Reign of Fire Review

by Susan Granger (ssg722 AT aol DOT com)
July 15th, 2002

Susan Granger's review of "Reign of Fire" (Touchstone Pictures)
    Combine a pinch of "Highlander" with a generous dollop of videomania and you come up with this "Road Warrior"-type of apocalyptic adventure. The story begins in present-day London where, after school one day, a British schoolboy, 12 year-old Quinn, joins his project engineer-mother (Alice Krige) who is working in an underground subway construction site. Suddenly, the deep drilling disturbs a cave where a massive, fire-breathing dragon has been hibernating for centuries. While escaping to the surface, Quinn's mother is killed. Skip ahead several decades, and dragons have conquered the world, devouring everyone except militant groups of survivors who have barricaded themselves in fortresses.
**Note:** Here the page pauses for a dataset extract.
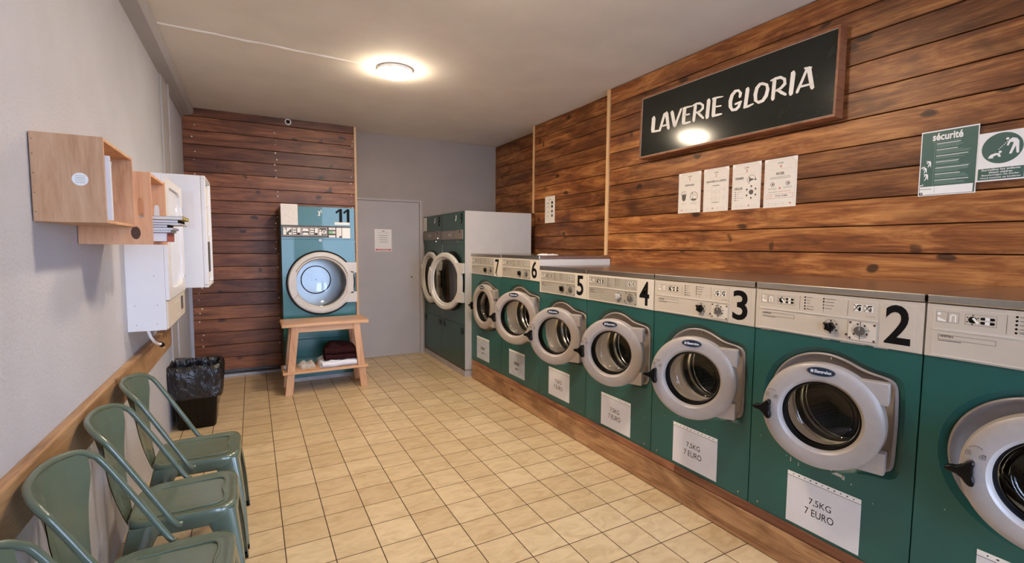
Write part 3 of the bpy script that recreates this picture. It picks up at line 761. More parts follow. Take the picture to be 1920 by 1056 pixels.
# ------------------------------------------------------------------ tumble dryers
def dryer(loc, rz, label, w, h, depth, zf, body, side, dc, r, ang, kind):
    """local: x right, y into the machine. zf: bottom of the fascia; dc: door centre (x, z)"""
    t = thing('tumble_dryer', label, 'tumble dryer', loc, rz, 'tumble dryers' if kind != 11 else None)
    cx, cz = dc
    mb = MB(body, side, M_BACKING)
    z0 = .036 if kind == 11 else .085
    F = lambda L, y: [(a, y, b) for a, b in L]
    zlow = .455 if kind == 11 else .575
    R_ = rect_ring(cx, cz, -w/2, w/2, zlow, zf)
    Ci = [(cx+(r*.86)*cos(2*pi*i/96), cz+(r*.86)*sin(2*pi*i/96)) for i in range(96)]
    mb.loft([F(R_, 0), F(Ci, 0), F(Ci, .03)])
    for x in (-w/2, w/2):
        a = mb.add([(x, 0, z0), (x, depth, z0), (x, depth, h), (x, 0, h)]); mb.face((a, a+1, a+2, a+3), 1)
    a = mb.add([(-w/2, 0, zf), (w/2, 0, zf), (w/2, 0, h), (-w/2, 0, h)]); mb.face((a, a+1, a+2, a+3), 0)
    for q in (((-w/2, depth, z0), (w/2, depth, z0), (w/2, depth, h), (-w/2, depth, h)), ((-w/2, 0, h), (w/2, 0, h), (w/2, depth, h), (-w/2, depth, h)), ((-w/2, 0, z0), (w/2, 0, z0), (w/2, depth, z0), (-w/2, depth, z0))):
        a = mb.add(q); mb.face((a, a+1, a+2, a+3), 1)
    mb.build('cabinet', t, smooth=28)
    MB(body).box(-w/2+.002, w/2-.002, -.004, .02, z0+.002, zlow-.003).build('lower_panel', t, bevel=.003)
    fa = MB(body).box(-w/2+.0015, w/2-.0015, -.006, -.0005, zf+.003, h).build('fascia', t, bevel=.004)
    MB(M_KICK, M_RUST).box(-w/2+.01, w/2-.01, .0, depth-.02, 0.0, z0-.01).box(-w/2+.004, w/2-.004, -.002, .01, z0-.012, z0+.006, 1 if kind != 11 else 0).build('kickplate', t)
    f = lambda rad, a, y: (cx+rad*cos(a), y, cz+rad*sin(a))
    MB(M_RUBBER).lathe([(r*.86, .02), (r*1.045, .004), (r*1.05, -.010), (r*1.0, -.012), (r*.84, -.006)], f, 72).build('door_seal', t, smooth=50)
    dr = MB(M_DRY11 if kind == 11 else M_DRUMST, M_RUBBER)
    dr.lathe([(r*.84, .0), (r*.84, .06), (r*.95, .08), (r*.97, .12), (r*.97, .49 if kind == 11 else .55), (r*.93, .505 if kind == 11 else .57), (.001, .505 if kind == 11 else .57)], f, 72)
    yb = .503 if kind == 11 else .568
    for i in range(48):
        a = 2*pi*i/48; b_ = 2*pi*(i+1)/48
        dr.xz([(cx+.155*cos(a), cz+.155*sin(a)), (cx+.166*cos(a), cz+.166*sin(a)), (cx+.166*cos(b_), cz+.166*sin(b_)), (cx+.155*cos(b_), cz+.155*sin(b_))], yb-.006, yb, 1)
    dr.disc(cx, cz, .005, yb-.004, yb, 1, 10)
    dr.build('drum', t, smooth=40)
    # door
    hx = cx+r+.012
    D = r+.012
    g = lambda rad, a, y: (-D+rad*cos(a), y, rad*sin(a))
    k = MB(M_CREAM, M_PANELHI)
    k.lathe([(r, .0), (r, -.020), (r-.010, -.034), (r-.030, -.038), (r*.86, -.036), (r*.84, -.026), (r*.82, -.018), (r*.80, -.020), (r*.785, -.018), (r*.765, -.006), (r*.76, .0), (r, .0)], g, 96)
    # hinge plate: two arms to the right with a gap between
    for sgn in (1, -1):
        P = [(-D+r*.60, sgn*r*.66), (-D+r*.93, sgn*.105), (.018, sgn*.105), (.018, sgn*r*.66)]
        if sgn > 0: P = P[::-1]
        k.xz(P[::-1] if sgn < 0 else P[::-1], -.034, -.002)
    k.xz([(-D+r*.80, -.12), (-D+r*.985, -.12), (-D+r*.985, .12), (-D+r*.80, .12)], -.034, -.002)
    dm = k.build('door', t, smooth=35); dm.location = (hx, -.006, cz); dm.rotation_euler = (0, 0, RAD(ang))
    gp = MB(M_CREAM)
    P = []
    for i in range(25):
        a = pi-.52+1.04*i/24; P.append((-D+(r-.006)*cos(a), (r-.006)*sin(a)))
    for i in range(25):
        a = pi+.44-.88*i/24; P.append((-D+(r*.80)*cos(a)+.016*cos((i-12)/12*pi/2), (r*.80)*sin(a)))
    gp.xz(P, -.046, -.034); gp.build('grip', dm, bevel=.004, smooth=40)
    gl = MB(M_GLASS); gl.lathe([(r*.77, -.006), (r*.75, .0), (.001, .004)], g, 64); gl.build('glass', dm, smooth=50)
    for sgn in (1, -1): MB(M_PANELHI).box(.004, .015, -.026, .004, sgn*.17-.045, sgn*.17+.045).build('hinge', dm, bevel=.003)
    return t, fa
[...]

There's one in Northumberland that's led by the now-grown and muscular Quinn (Christian Bale). (In the evenings, he and a cohort amuse their orphan charges with a play based on George Lucas's "Star Wars" mythology.) Into their midst comes an American search-and-destroy dragon-hunting squad led by a bald, buff, tattooed brute (Matthew McConaughey) and his blond-babe helicopter pilot (Izabella Scorupco). They drop paratroopers, called archangels, from a helicopter to net flying dragons and slay them with crossbows. They've deduced that, while there are many females, only one male dragon exists - and killing him would mean the survival of the human species. While the giant, computer-generated, fire-breathing dragons are awesome and scary, the writing trio (Gregg Chabot, Kevin Peterka, Matt Greenberg) and director Rob Bowman rely too much on montages and shadowy insinuations. Plus, the supporting actors' thick Cockney accents are often indecipherable. On the Granger Movie Gauge of 1 to 10, "Reign of Fire" is a scorched 4, giving a new meaning to global warming.